> _TASK OBJECTIVE_
Repeat only the lines from the line containing "were 2000x1333 pixels." through the line containing "0.0012), (0.047, 0.0012)]", both included, exactly as they stand.

*** THE INPUT ***

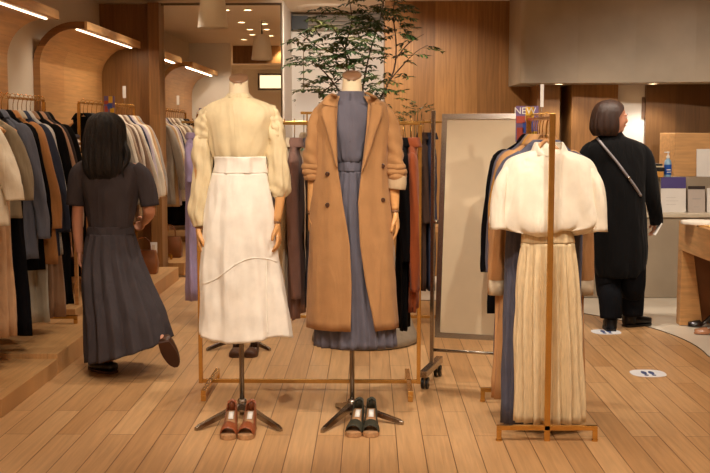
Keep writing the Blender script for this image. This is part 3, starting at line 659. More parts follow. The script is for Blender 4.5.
# ---- white skirt
M_SK = cloth('ivory crepe skirt', (244, 238, 226), bump=.03, drape=.3)
t = thing('skirt', 'long ivory A-line skirt with a curved seam on the left mannequin', 'skirt', (x1, DM, mz(157)), 0)
b = B(); shell(b, [k_(156.5, .5, 26.5, 18), k_(164, .5, 26, 17.5), k_(173, 0, 27.5, 18)], 64, 10, seed=4); link('waistband', b, M_SK, t, solid=.004)
skk = [k_(173, 0, 27.5, 18, .001), k_(195, 0, 32, 21, .003), k_(225, 0, 36, 24, .006), k_(260, .5, 40, 26, .008), k_(300, 2, 43.5, 29, .011), k_(336, 4, 47, 31, .014)]
b = B(); shell(b, skk, 128, 40, folds=(9, 0), seed=9, hemwave=.012); sko = link('skirt_panel', b, M_SK, t, solid=.003)
# curved seam as a raised piping that follows the skirt surface
from mathutils.bvhtree import BVHTree
def bvh(o):
    me = o.data; return BVHTree.FromPolygons([v.co.copy() for v in me.vertices], [p.vertices[:] for p in me.polygons])
tr = bvh(sko)
def drape(tr, pts, origin, lift=.002):
    out = []
    for px, py in pts:
        d = ray(px, py); o_ = Vector((0, 0, CAMZ))-Vector(origin)
        h = tr.ray_cast(o_, d.normalized())
        if h[0] is not None: out.append(h[0]-d.normalized()*lift)
    return out
def chain(pts, n=24): return [p[:2] for p in spline(pts, n)]
b = B(); q = drape(tr, chain([(203, 284), (216, 279), (228, 270), (240, 262), (254, 258), (268, 259), (277, 262)]), (x1, DM, Z0)); tube(b, q, .0023, 6)
q = drape(tr, chain([(266.5, 259), (267, 285), (267.5, 310), (268, 333)]), (x1, DM, Z0)); tube(b, q, .0023, 6); link('seam_piping', b, M_SK, t)
# ---- slate dress
M_SL = cloth('slate crepe', (98, 95, 106), bump=.08)
x2 = mx_(352); Zd = mz(160)
t = thing('dress', 'slate blue high-neck dress with pleated skirt under the camel coat', 'dress', (x2, DM, Zd), 0)
def d_(py, cx, a, b_3, amp=0., cy=0): return (mz(py)-Zd, cx*SC, cy, a*SC, b_3*SC, amp)
b = B(); shell(b, [d_(91.5, -1, 13, 12), d_(95, -1, 14, 12.5), d_(100, -1, 15.5, 13), d_(103, -1, 21, 14), d_(107, 0, 28, 15.5), d_(118, 0, 28, 18), d_(135, 0, 25, 18, .001), d_(150, 0, 21, 16, .003), d_(158, 0, 19, 15, .006), d_(162, 0, 16, 13, .003)], 96, 30, folds=(14, 0), seed=31); link('bodice', b, M_SL, t, solid=.003)
b = B(); tube(b, [Vector((-.008, 0, 0))+Vector((0, -(12.4 if i < 3 else 14+4*min(1, (i-3)/5))*SC-.003, mz(94+i*6)-Zd)) for i in range(9)], .0016, 6); link('centre_seam', b, mat('slate seam', (66, 66, 80), .8), t)
b = B(); shell(b, [d_(161, 0, 16, 13.5, .002), d_(171, 0, 17, 14, .002)], 60, 6, folds=(16, 0)); link('waistband', b, M_SL, t, solid=.003)
b = B(); shell(b, [d_(171, 0, 17, 14, .003), d_(200, 0, 25, 18, .006), d_(250, 2, 33, 21, .008), d_(300, 3, 38, 23, .010), d_(345, 4, 41, 24, .012)], 192, 26, folds=(22, 0), pleat=True, seed=3, tilt=0); link('skirt', b, M_SL, t, solid=.002)
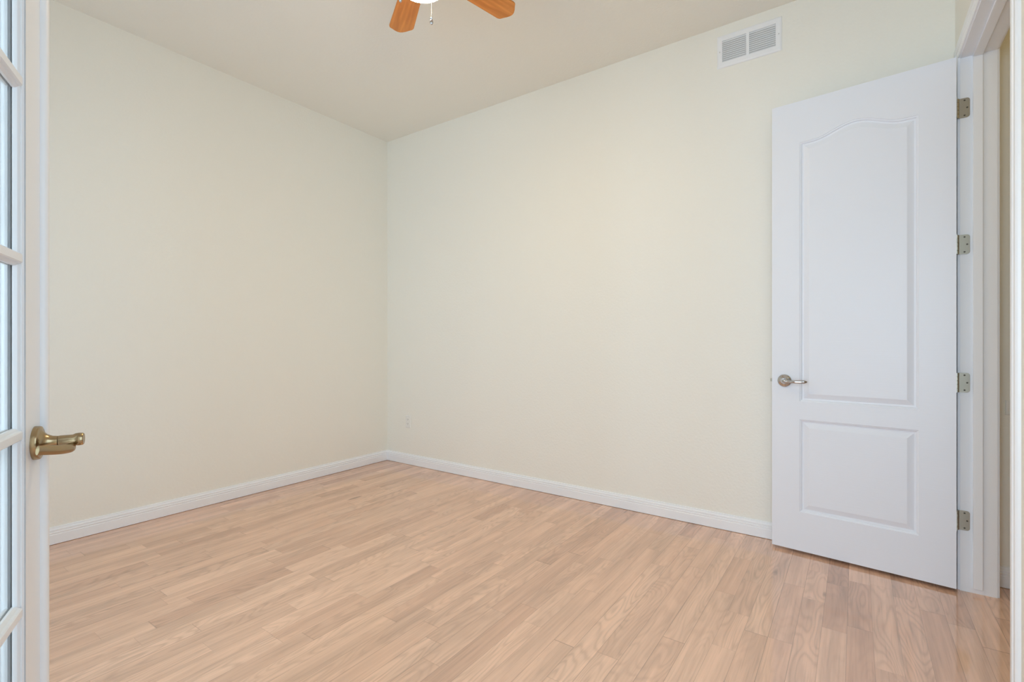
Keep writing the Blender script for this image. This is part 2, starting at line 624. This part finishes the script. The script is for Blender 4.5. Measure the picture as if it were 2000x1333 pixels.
# ------------------------------------------------------------------ white two-panel door
def offset_poly(poly, d):
    """inset a counter-clockwise polygon by d"""
    out, n = [], len(poly)
    for i in range(n):
        p0, p1, p2 = Vector(poly[i - 1]), Vector(poly[i]), Vector(poly[(i + 1) % n])
        e1, e2 = (p1 - p0).normalized(), (p2 - p1).normalized()
        n1, n2 = Vector((-e1.y, e1.x)), Vector((-e2.y, e2.x))
        bis = (n1 + n2).normalized()
        out.append(tuple(p1 + bis * (d / max(0.3, bis.dot(n1)))))
    return out


def arch_z(a, a0, a1, zc, rise):
    """camel-back top: flat shoulders, one hump"""
    t = (a - a0) / (a1 - a0)
    s = max(0.0, min(1.0, (t - 0.10) / 0.80))
    return zc + rise * (0.5 - 0.5 * math.cos(2 * math.pi * s))


DW, DT = 0.757, 0.035
DZ0, DZ1 = 0.016, 2.426
PANELS = []
A0, A1 = 0.131, 0.623
low = [(A0, 0.224), (A1, 0.224), (A1, 0.720), (A0, 0.720)]
NA = 40


def arch_poly(d):
    """outline of the arched panel, inset by d"""
    x0, x1 = A0 + d, A1 - d
    pts = [(x0, 0.815 + d), (x1, 0.815 + d)]
    for k in range(NA + 1):
        t = 1 - k / NA
        a = x0 + (x1 - x0) * t
        e = 0.002
        sl = (arch_z(a + e, A0, A1, 2.205, 0.052) - arch_z(a - e, A0, A1, 2.205, 0.052)) / (2 * e)
        pts.append((a, arch_z(a, A0, A1, 2.205, 0.052) - d * math.sqrt(1 + sl * sl)))
    return pts


up = arch_poly(0.0)
PROF = [(0.0, 0.0), (0.002, 0.0025), (0.007, 0.004), (0.011, 0.0095), (0.018, 0.0105), (0.024, 0.0085), (0.040, 0.0022), (0.044, 0.0012), (0.047, 0.0012)]


def panel_face(mb, face, side):
    """face(a, z, depth) -> point"""
    outer = [(0, DZ0), (DW, DZ0), (DW, DZ1), (0, DZ1)]
    loops = [outer, low, up]
    pts = [[Vector((p[0], p[1], 0)) for p in L] for L in loops]
    tris = tessellate_polygon(pts)
    flat = [p for L in loops for p in L]
    mb.add([face(a, z, 0) for a, z in flat], [tuple(t) for t in tris])
    for L in (low, up):
        rings = [arch_poly(d) if L is up else offset_poly(L, d) for d, _ in PROF]
        n = len(L)
        vs = []
        for R, (_, dep) in zip(rings, PROF):
            vs += [face(a, z, dep) for a, z in R]
        fs = []
        for i in range(len(PROF) - 1):
            for k in range(n):
                k2 = (k + 1) % n
                fs.append((i * n + k, i * n + k2, (i + 1) * n + k2, (i + 1) * n + k))
        fs.append(tuple(range((len(PROF) - 1) * n, len(PROF) * n)))
        mb.add(vs, fs)


# local frame of the door: +X runs from hinge to latch edge, -Y... visible face at local y = +DT/2
P0 = Vector((2.973, -0.371, 0))
UD = Vector((0.076, 0.748, 0)).normalized()
door_rz = math.atan2(UD.y, UD.x)
dr = empty('door_1', P0, door_rz)
struct(dr, 'white two-panel arched door standing open against the right wall', 'door')
slab = MB()
panel_face(slab, lambda a, z, d: (a, -d, z), 1)                 # visible side, local y=0
panel_face(slab, lambda a, z, d: (a, -DT + d, z), -1)
slab.add([(0, 0, DZ0), (0, -DT, DZ0), (0, -DT, DZ1), (0, 0, DZ1),
          (DW, 0, DZ0), (DW, -DT, DZ0), (DW, -DT, DZ1), (DW, 0, DZ1)],
         [(0, 1, 2, 3), (4, 7, 6, 5), (0, 4, 5, 1), (3, 2, 6, 7)])
me_slab = slab
# merge the coincident border vertices so that normals come out consistent
o = slab.build('door_slab', M['door'], dr, angle=12)
bm = bmesh.new()
bm.from_mesh(o.data)
bmesh.ops.remove_doubles(bm, verts=bm.verts, dist=0.00005)
bmesh.ops.recalc_face_normals(bm, faces=bm.faces)
bm.to_mesh(o.data)
bm.free()
o.data.set_sharp_from_angle(angle=math.radians(14))
door_slab = o


def smooth_path(pts, n=6):
    """Catmull-Rom through pts"""
    P = [Vector(p) for p in pts]
    P = [P[0] * 2 - P[1]] + P + [P[-1] * 2 - P[-2]]
    out = []
    for i in range(1, len(P) - 2):
        for k in range(n):
            t = k / n
            p0, p1, p2, p3 = P[i - 1], P[i], P[i + 1], P[i + 2]
            out.append(0.5 * ((2 * p1) + (-p0 + p2) * t + (2 * p0 - 5 * p1 + 4 * p2 - p3) * t * t + (-p0 + 3 * p1 - 3 * p2 + p3) * t ** 3))
    out.append(P[-2])
    return out


def interp(vals, n):
    out = []
    for i in range(len(vals) - 1):
        for k in range(n):
            t = k / n
            out.append(tuple(a * (1 - t) + b * t for a, b in zip(vals[i], vals[i + 1])))
    out.append(vals[-1])
    return out


# chrome lever set
hd = empty('door_handle')
hd.parent = dr
hd.location = (0.695, 0, 0.924)
hd['label'] = 'polished chrome lever handle'
for sg, y0 in ((1, 0.0), (-1, -DT)):
    ax = (0, sg, 0)
    MB().lathe([(0, 0), (0.0345, 0.0), (0.0345, 0.003), (0.033, 0.006), (0.028, 0.0095), (0.019, 0.013), (0.0135, 0.018), (0.012, 0.026), (0, 0.026)],
               (0, y0, 0), ax, 40).build('rosette', M['chrome'], hd, angle=50)
    pth = smooth_path([(0, y0 + sg * 0.024, 0), (0, y0 + sg * 0.038, 0), (-0.010, y0 + sg * 0.048, 0), (-0.035, y0 + sg * 0.050, -0.001), (-0.070, y0 + sg * 0.048, -0.001), (-0.100, y0 + sg * 0.041, 0), (-0.112, y0 + sg * 0.036, 0)])
    rad = interp([(0.010, 0.010), (0.010, 0.010), (0.008, 0.009), (0.006, 0.008), (0.0055, 0.0085), (0.006, 0.009), (0.003, 0.005)], 6)
    MB().sweep(pth, rad, (0, 0, 1), 20).build('lever', M['chrome'], hd, angle=60)
lb = MB().box((DW - 0.001, -DT / 2 - 0.006, -0.008 + 0.924), (DW + 0.011, -DT / 2 + 0.006, 0.008 + 0.924)).build('latch_bolt', M['hinge'], dr, 0.002)


# four butt hinges: leaf on the jamb, leaf on the door edge, knuckle
def rounded_rect(w0, w1, h, r, n=6):
    """from w0 (square side) to w1 (rounded side), centred height h"""
    pts = [(w0, -h / 2)]
    for k in range(n + 1):
        a = -math.pi / 2 + (math.pi / 2) * k / n
        pts.append((w1 - r + r * math.cos(a), -h / 2 + r + r * math.sin(a)))
    for k in range(n + 1):
        a = (math.pi / 2) * k / n
        pts.append((w1 - r + r * math.cos(a), h / 2 - r + r * math.sin(a)))
    pts.append((w0, h / 2))
    return pts


inv = Matrix.Rotation(-door_rz, 4, 'Z') @ Matrix.Translation(-P0)   # world -> door
KX, KY = 2.9995, YS + 0.012
hinge0 = None


def to_local(p, zc):
    q = inv @ Vector((p[0], p[1], 0))
    return (q.x, q.y, p[2])


for zc in (2.202, 1.580, 0.950, 0.322):
    if hinge0 is None:
        h = empty('hinge')
        h.parent = dr
        h.location = (0, 0, zc)
        leaf = MB().prism(rounded_rect(YS + 0.008, YS - 0.030, 0.089, 0.0001) if False else
                          [(-u, v) for u, v in rounded_rect(-(YS + 0.009), -(YS - 0.031), 0.089, 0.011)],
                          lambda u, v, t: to_local((t, u, v), 0), JX - 0.0022, JX - 0.0002)
        lf = leaf.build('hinge_leaf', M['hinge'], h, smooth=False)
        dl = MB().box((-0.0018, -0.030, -0.0445), (0.0, -0.002, 0.0445)).build('hinge_leaf', M['hinge'], h, smooth=False)
        kn = MB()
        kq = to_local((JX - 0.006, KY, 0), 0)
        for i in range(5):
            a = -0.0445 + i * 0.0178
            kn.lathe([(0, a + 0.0004), (0.0055, a + 0.0004), (0.0062, a + 0.0012), (0.0062, a + 0.0168), (0.0055, a + 0.0174), (0, a + 0.0174)], (kq[0], kq[1], 0), (0, 0, 1), 16)
        kn.build('hinge_knuckle', M['hinge'], h, angle=40)
        sw = MB()
        for u, v in ((YS - 0.013, 0.034), (YS - 0.022, 0.0), (YS - 0.013, -0.034)):
            c = to_local((JX - 0.0022, u, v), 0)
            d = inv.to_3x3() @ Vector((-1, 0, 0))
            sw.lathe([(0, 0), (0.0036, 0), (0.0030, 0.0008), (0, 0.0009)], c, d, 14)
        sw.build('hinge_screw', M['screw'], h, angle=40)
        hinge0 = h
    else:
        h = hinge0.copy()
        COL.objects.link(h)
        h.parent = dr
        h.location = (0, 0, zc)
        for ch in [c for c in COL.objects if c.parent == hinge0]:
            c = ch.copy()
            COL.objects.link(c)
            c.parent = h

# ------------------------------------------------------------------ french door
# local frame: +X from hinge edge to free edge, visible face at local y = 0, thickness towards +Y
FR = Vector((math.sin(YAW), -math.cos(YAW), 0))
FF = Vector((math.cos(YAW), math.sin(YAW), 0))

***

> _WRITTEN REPLY_
Keep writing the Blender script for this image. This is part 2, starting at line 624. This part finishes the script. The script is for Blender 4.5. Measure the picture as if it were 2000x1333 pixels.
# ------------------------------------------------------------------ white two-panel door
def offset_poly(poly, d):
    """inset a counter-clockwise polygon by d"""
    out, n = [], len(poly)
    for i in range(n):
        p0, p1, p2 = Vector(poly[i - 1]), Vector(poly[i]), Vector(poly[(i + 1) % n])
        e1, e2 = (p1 - p0).normalized(), (p2 - p1).normalized()
        n1, n2 = Vector((-e1.y, e1.x)), Vector((-e2.y, e2.x))
        bis = (n1 + n2).normalized()
        out.append(tuple(p1 + bis * (d / max(0.3, bis.dot(n1)))))
    return out


def arch_z(a, a0, a1, zc, rise):
    """camel-back top: flat shoulders, one hump"""
    t = (a - a0) / (a1 - a0)
    s = max(0.0, min(1.0, (t - 0.10) / 0.80))
    return zc + rise * (0.5 - 0.5 * math.cos(2 * math.pi * s))


DW, DT = 0.757, 0.035
DZ0, DZ1 = 0.016, 2.426
PANELS = []
A0, A1 = 0.131, 0.623
low = [(A0, 0.224), (A1, 0.224), (A1, 0.720), (A0, 0.720)]
NA = 40


def arch_poly(d):
    """outline of the arched panel, inset by d"""
    x0, x1 = A0 + d, A1 - d
    pts = [(x0, 0.815 + d), (x1, 0.815 + d)]
    for k in range(NA + 1):
        t = 1 - k / NA
        a = x0 + (x1 - x0) * t
        e = 0.002
        sl = (arch_z(a + e, A0, A1, 2.205, 0.052) - arch_z(a - e, A0, A1, 2.205, 0.052)) / (2 * e)
        pts.append((a, arch_z(a, A0, A1, 2.205, 0.052) - d * math.sqrt(1 + sl * sl)))
    return pts


up = arch_poly(0.0)
PROF = [(0.0, 0.0), (0.002, 0.0025), (0.007, 0.004), (0.011, 0.0095), (0.018, 0.0105), (0.024, 0.0085), (0.040, 0.0022), (0.044, 0.0012), (0.047, 0.0012)]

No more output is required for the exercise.